2020 ESA Annual Meeting (August 3 - 6)

PS 48 Abstract - Effects of grazing and nitrogen deposition on soil methane and nitrous oxide: A 6-year experimental evidence from typical grassland

Fujiang Hou, State Key Laboratory of Grassland Agro-ecosystems, Key Laboratory of Grassland Livestock Industry Innovation, Ministry of Agriculture and Rural Affairs, College of Pastoral Agriculture Science and Technology, Lanzhou University, Lanzhou 730020, China, Zhen Wang, Lanzhou University, China, Xiumin Zhang, Lanzhou University and Mengyuan Wang, Ulster University
Background/Question/Methods

Grasslands occupy 40% of global land surface, which greenhouse gases (GHG) emissions are receiving more and more attention. Although there have studied that grazing and nitrogen deposition solely affects soil GHG flux of grassland, the effects of their interaction with accurate stocking rate and N deposition rate (future scenarios) are still unknown.

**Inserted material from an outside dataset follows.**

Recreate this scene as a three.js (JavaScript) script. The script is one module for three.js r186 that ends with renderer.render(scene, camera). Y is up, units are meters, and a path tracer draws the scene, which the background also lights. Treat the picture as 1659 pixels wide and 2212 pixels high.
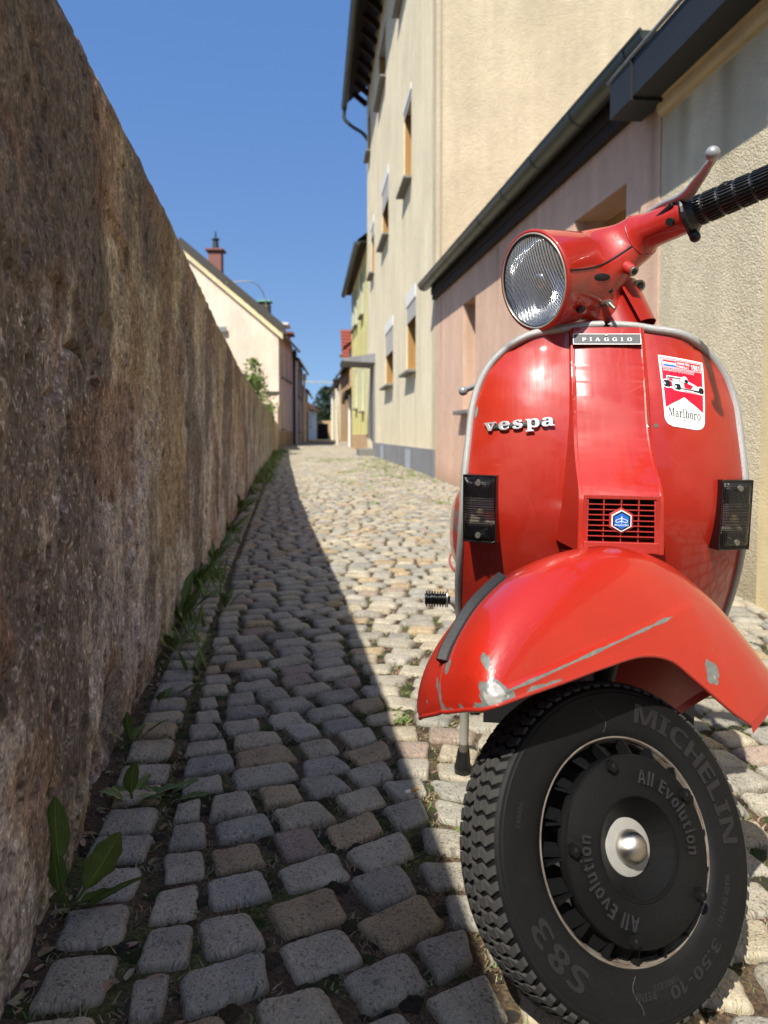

We set up the dual factors trials of grazing of 4 stocking rage (0, 2.7, 5.3, 8.7 sheep ha-1) and N deposition of two levels (0, 10 kg N m-2 yr-1) in typical steppe in the Loess Plateau from 2012–2017. We hypothesized that low N addition has little effect on CH4 fluxes at low nitrogen deposition level, but that this would increase N2O over time, and rotational grazing has little influence on soil GHG flux.

Results/Conclusions

Results showed that typical steppe was a CH4 sink and a N2O resource. Soil CH4 rather than N2O flux existed an obvious interannual variations. With the increasing experiment years, mean methane flux variations was -0.13± 0.11 μg m-2 min-1 in 2012 and 0.58 ug m-2 min-1 in 2017. The soil CH4 and N2O fluxes was insensitive to low N deposition. Grazing had significant effect on soil CH4 flux, but no soil N2O flux. 5.3 sheep/ha grazing reduced soil CH4 uptake by 2.5 times probably due to appropriate rotational grazing maintaining stable above-ground biomass. Our preliminary results suggest that stable N deposition level may have little impacts on soil CH4 and N2O fluxes in the future; light rotational grazing mitigate GHG emissions of typical steppe.